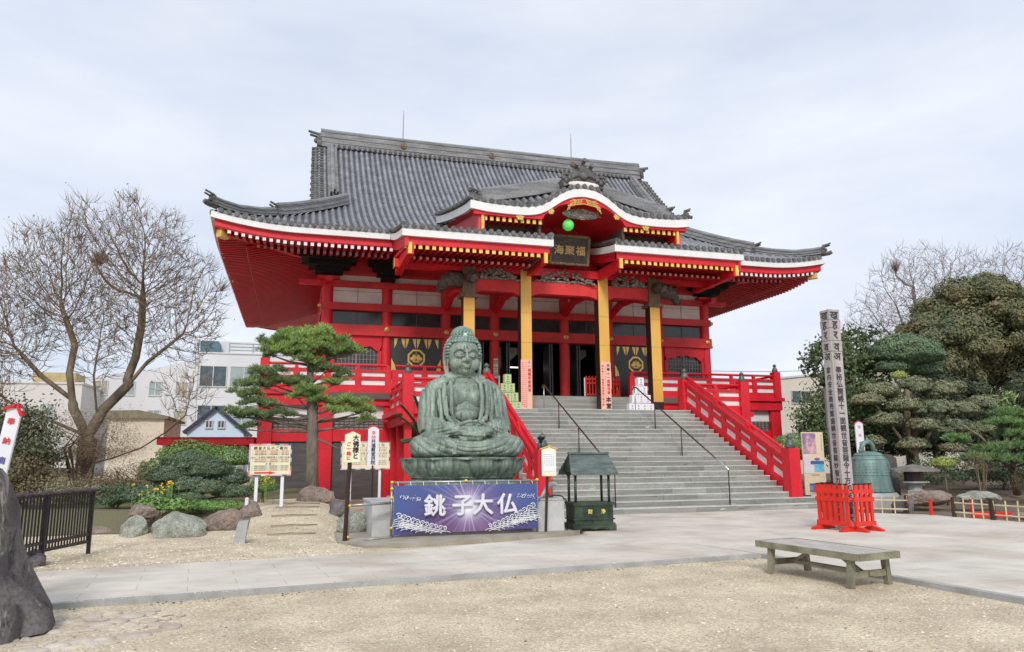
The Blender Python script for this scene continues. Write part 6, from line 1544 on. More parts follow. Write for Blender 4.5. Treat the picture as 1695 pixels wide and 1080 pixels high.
def growtree(limbs,levels,seed,mat,parent,name,tw=TWIG,upb=.35,minr=.006,nsub=(4,7),lenf=.55,spread=.6,twig_n=3,droop=0,side=5):
    """limbs: list of (points,radii). recursively add branches; returns tips"""
    rnd=random.Random(seed); big=MB(); small=MB(); tips=[]
    def rv(): 
        return Vector((rnd.gauss(0,1),rnd.gauss(0,1),rnd.gauss(0,1))).normalized()
    def branch(p,d,L_,r,lv):
        n=4 if lv<2 else 3; pts=[p];rad=[r]; q=p.copy(); dd=d.copy()
        for i in range(n):
            dd=(dd+rv()*.18+Vector((0,0,upb*.25))).normalized(); q=q+dd*(L_/n); pts.append(q.copy()); rad.append(max(minr*.7,r*(1-.75*(i+1)/n)))
        (big if r>.03 else small).tube(pts,rad,side if r>.03 else 3,caps=False)
        if lv<=0: tips.append((pts[-1],dd)); return
        k=rnd.randint(*nsub)
        for j in range(k):
            t_=rnd.uniform(.25,1.0); i=min(n-1,int(t_*n)); f=t_*n-i; base=pts[i]*(1-f)+pts[i+1]*f
            nd=(dd+rv()*spread*1.3+Vector((0,0,upb*.5))).normalized(); branch(base,nd,L_*lenf*rnd.uniform(.7,1.2),max(minr,rad[i]*.55),lv-1)
    for pts,rad,lv,L0,k in limbs:
        P_=[Vector(p) for p in pts]; big.tube(P_,rad,9,caps=True)
        tot=len(P_)-1
        for j in range(k):
            t_=rnd.uniform(.30,1.0)*tot; i=min(tot-1,int(t_)); f=t_-i; base=P_[i]*(1-f)+P_[i+1]*f; d=(P_[i+1]-P_[i]).normalized()
            nd=(d*.6+rv()*spread*1.35+Vector((0,0,upb))).normalized(); rr_=(rad[i]*(1-f)+rad[i+1]*f)
            branch(base,nd,L0*rnd.uniform(.6,1.3),max(.016,rr_*.30),lv)
        d=(P_[-1]-P_[-2]).normalized(); branch(P_[-1],d,L0,rad[-1],lv)
    big.build('trunk',mat,parent,smooth=True); small.build('twigs',tw,parent)
    return tips
def colonise(name_parent,limbs,ells,natt,seed,step,infl,kill,tip,expo,matb,matt,up=.25,twl=.35,ntw=2,scale=1.0,side=3,wob=.16):
    rg=np.random.default_rng(seed); A=[]
    vol=[e[1][0]*e[1][1]*e[1][2] for e in ells]
    for (c,r),v in zip(ells,vol):
        n=int(natt*v/sum(vol)); d=rg.normal(size=(n,3)); d/=np.linalg.norm(d,axis=1,keepdims=True); A.append(d*(rg.random((n,1))**.38)*np.array(r)+np.array(c))
    A=np.concatenate(A); N_=[];par=[]
    for pts in limbs:
        last=-1 if pts[0][0]!='at' else None
        P_=[Vector(p) for p in pts]
        if N_:   # attach to nearest existing node
            arr=np.array(N_); last=int(np.argmin(((arr-np.array(P_[0]))**2).sum(1)))
        for a,b in zip(P_[:-1],P_[1:]):
            k=max(1,int((b-a).length/step))
            for i in range(k):
                q=a+(b-a)*((i+ (0 if last==-1 else 1))/k); N_.append(tuple(q)); par.append(last); last=len(N_)-1
    nf=len(N_); X=np.array(N_)
    D=np.full(len(A),1e9); I=np.zeros(len(A),int)
    def upd(new,base):
        nonlocal D,I
        for s_ in range(0,len(new),400):
            blk=new[s_:s_+400]; dd=((A[:,None,:]-blk[None])**2).sum(2); j=dd.argmin(1); v=dd[np.arange(len(A)),j]; m_=v<D; D[m_]=v[m_]; I[m_]=j[m_]+base+s_
    upd(X,0); dirs=[None]*nf
    for it in range(90):
        act=D<infl*infl
        if not act.any(): break
        idx=I[act]; v=A[act]-X[idx]; v/=np.linalg.norm(v,axis=1,keepdims=True)+1e-9
        u,inv=np.unique(idx,return_inverse=True); acc=np.zeros((len(u),3)); np.add.at(acc,inv,v); acc/=np.linalg.norm(acc,axis=1,keepdims=True)+1e-9
        acc+=rg.normal(size=acc.shape)*wob; acc[:,2]+=up; acc/=np.linalg.norm(acc,axis=1,keepdims=True)
        new=X[u]+acc*step; base=len(X); X=np.concatenate([X,new]); par+= [int(k) for k in u]; upd(new,base)
        keep=D>kill*kill; A=A[keep];D=D[keep];I=I[keep]
        if len(A)==0 or len(X)>42000: break
    n=len(X); kids=[[] for _ in range(n)]
    for i,p in enumerate(par):
        if p>=0: kids[p].append(i)
    rad=np.zeros(n)
    for i in range(n-1,-1,-1):
        rad[i]=tip if not kids[i] else (sum(rad[k]**expo for k in kids[i]))**(1/expo)
    rad=rad*scale*np.clip(.62+(rad-.05)*3.2,.62,1.15); rad=np.maximum(rad,tip); big=MB();small=MB()
    # chains
    done=set(); stack=[i for i,p in enumerate(par) if p==-1]
    starts=[(i,None) for i in stack]
    while starts:
        i,fr=starts.pop(); pts=[];rr_=[]
        if fr is not None: pts.append(X[fr]); rr_.append(min(rad[i]*1.15,rad[fr]))
        while True:
            pts.append(X[i]); rr_.append(rad[i])
            if not kids[i]: break
            ks=sorted(kids[i],key=lambda k:-rad[k]); 
            for k in ks[1:]: starts.append((k,i))
            i=ks[0]
        mx_=max(rr_); (big if mx_>.035 else small).tube(pts,rr_,9 if mx_>.15 else (6 if mx_>.035 else side),caps=False)
    rnd=random.Random(seed); tips=[]
    for i in range(nf,n):
        if rad[i]>tip*3.2: continue
        for _ in range(ntw if not kids[i] else (1 if rnd.random()<.45 else 0)):
            d=Vector(X[i])-Vector(X[par[i]]); d.normalize(); d=(d+Vector((rnd.gauss(0,.5),rnd.gauss(0,.5),rnd.gauss(.35,.35)))).normalized(); L_=twl*rnd.uniform(.5,1.3); p=Vector(X[i]); q=p+d*L_*.5; e=q+(d+Vector((0,0,.35))).normalized()*L_*.5
            small.tube([p,q,e],[tip*.85,tip*.7,tip*.35],3,caps=False); tips.append(tuple(e))
    big.build('trunk',matb,name_parent,smooth=True); small.build('twigs',matt,name_parent)
    return tips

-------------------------

▶ Exercise prompt
Omit every picture while copying the listing above exactly.

▶ Exercise response
The Blender Python script for this scene continues. Write part 6, from line 1544 on. More parts follow. Write for Blender 4.5. Treat the picture as 1695 pixels wide and 1080 pixels high.
def growtree(limbs,levels,seed,mat,parent,name,tw=TWIG,upb=.35,minr=.006,nsub=(4,7),lenf=.55,spread=.6,twig_n=3,droop=0,side=5):
    """limbs: list of (points,radii). recursively add branches; returns tips"""
    rnd=random.Random(seed); big=MB(); small=MB(); tips=[]
    def rv(): 
        return Vector((rnd.gauss(0,1),rnd.gauss(0,1),rnd.gauss(0,1))).normalized()
    def branch(p,d,L_,r,lv):
        n=4 if lv<2 else 3; pts=[p];rad=[r]; q=p.copy(); dd=d.copy()
        for i in range(n):
            dd=(dd+rv()*.18+Vector((0,0,upb*.25))).normalized(); q=q+dd*(L_/n); pts.append(q.copy()); rad.append(max(minr*.7,r*(1-.75*(i+1)/n)))
        (big if r>.03 else small).tube(pts,rad,side if r>.03 else 3,caps=False)
        if lv<=0: tips.append((pts[-1],dd)); return
        k=rnd.randint(*nsub)
        for j in range(k):
            t_=rnd.uniform(.25,1.0); i=min(n-1,int(t_*n)); f=t_*n-i; base=pts[i]*(1-f)+pts[i+1]*f
            nd=(dd+rv()*spread*1.3+Vector((0,0,upb*.5))).normalized(); branch(base,nd,L_*lenf*rnd.uniform(.7,1.2),max(minr,rad[i]*.55),lv-1)
    for pts,rad,lv,L0,k in limbs:
        P_=[Vector(p) for p in pts]; big.tube(P_,rad,9,caps=True)
        tot=len(P_)-1
        for j in range(k):
            t_=rnd.uniform(.30,1.0)*tot; i=min(tot-1,int(t_)); f=t_-i; base=P_[i]*(1-f)+P_[i+1]*f; d=(P_[i+1]-P_[i]).normalized()
            nd=(d*.6+rv()*spread*1.35+Vector((0,0,upb))).normalized(); rr_=(rad[i]*(1-f)+rad[i+1]*f)
            branch(base,nd,L0*rnd.uniform(.6,1.3),max(.016,rr_*.30),lv)
        d=(P_[-1]-P_[-2]).normalized(); branch(P_[-1],d,L0,rad[-1],lv)
    big.build('trunk',mat,parent,smooth=True); small.build('twigs',tw,parent)
    return tips
def colonise(name_parent,limbs,ells,natt,seed,step,infl,kill,tip,expo,matb,matt,up=.25,twl=.35,ntw=2,scale=1.0,side=3,wob=.16):
    rg=np.random.default_rng(seed); A=[]
    vol=[e[1][0]*e[1][1]*e[1][2] for e in ells]
    for (c,r),v in zip(ells,vol):
        n=int(natt*v/sum(vol)); d=rg.normal(size=(n,3)); d/=np.linalg.norm(d,axis=1,keepdims=True); A.append(d*(rg.random((n,1))**.38)*np.array(r)+np.array(c))
    A=np.concatenate(A); N_=[];par=[]
    for pts in limbs:
        last=-1 if pts[0][0]!='at' else None
        P_=[Vector(p) for p in pts]
        if N_:   # attach to nearest existing node
            arr=np.array(N_); last=int(np.argmin(((arr-np.array(P_[0]))**2).sum(1)))
        for a,b in zip(P_[:-1],P_[1:]):
            k=max(1,int((b-a).length/step))
            for i in range(k):
                q=a+(b-a)*((i+ (0 if last==-1 else 1))/k); N_.append(tuple(q)); par.append(last); last=len(N_)-1
    nf=len(N_); X=np.array(N_)
    D=np.full(len(A),1e9); I=np.zeros(len(A),int)
    def upd(new,base):
        nonlocal D,I
        for s_ in range(0,len(new),400):
            blk=new[s_:s_+400]; dd=((A[:,None,:]-blk[None])**2).sum(2); j=dd.argmin(1); v=dd[np.arange(len(A)),j]; m_=v<D; D[m_]=v[m_]; I[m_]=j[m_]+base+s_
    upd(X,0); dirs=[None]*nf
    for it in range(90):
        act=D<infl*infl
        if not act.any(): break
        idx=I[act]; v=A[act]-X[idx]; v/=np.linalg.norm(v,axis=1,keepdims=True)+1e-9
        u,inv=np.unique(idx,return_inverse=True); acc=np.zeros((len(u),3)); np.add.at(acc,inv,v); acc/=np.linalg.norm(acc,axis=1,keepdims=True)+1e-9
        acc+=rg.normal(size=acc.shape)*wob; acc[:,2]+=up; acc/=np.linalg.norm(acc,axis=1,keepdims=True)
        new=X[u]+acc*step; base=len(X); X=np.concatenate([X,new]); par+= [int(k) for k in u]; upd(new,base)
        keep=D>kill*kill; A=A[keep];D=D[keep];I=I[keep]
        if len(A)==0 or len(X)>42000: break
    n=len(X); kids=[[] for _ in range(n)]
    for i,p in enumerate(par):
        if p>=0: kids[p].append(i)
    rad=np.zeros(n)
    for i in range(n-1,-1,-1):
        rad[i]=tip if not kids[i] else (sum(rad[k]**expo for k in kids[i]))**(1/expo)
    rad=rad*scale*np.clip(.62+(rad-.05)*3.2,.62,1.15); rad=np.maximum(rad,tip); big=MB();small=MB()
    # chains
    done=set(); stack=[i for i,p in enumerate(par) if p==-1]
    starts=[(i,None) for i in stack]
    while starts:
        i,fr=starts.pop(); pts=[];rr_=[]
        if fr is not None: pts.append(X[fr]); rr_.append(min(rad[i]*1.15,rad[fr]))
        while True:
            pts.append(X[i]); rr_.append(rad[i])
            if not kids[i]: break
            ks=sorted(kids[i],key=lambda k:-rad[k]); 
            for k in ks[1:]: starts.append((k,i))
            i=ks[0]
        mx_=max(rr_); (big if mx_>.035 else small).tube(pts,rr_,9 if mx_>.15 else (6 if mx_>.035 else side),caps=False)
    rnd=random.Random(seed); tips=[]
    for i in range(nf,n):
        if rad[i]>tip*3.2: continue
        for _ in range(ntw if not kids[i] else (1 if rnd.random()<.45 else 0)):
            d=Vector(X[i])-Vector(X[par[i]]); d.normalize(); d=(d+Vector((rnd.gauss(0,.5),rnd.gauss(0,.5),rnd.gauss(.35,.35)))).normalized(); L_=twl*rnd.uniform(.5,1.3); p=Vector(X[i]); q=p+d*L_*.5; e=q+(d+Vector((0,0,.35))).normalized()*L_*.5
            small.tube([p,q,e],[tip*.85,tip*.7,tip*.35],3,caps=False); tips.append(tuple(e))
    big.build('trunk',matb,name_parent,smooth=True); small.build('twigs',matt,name_parent)
    return tips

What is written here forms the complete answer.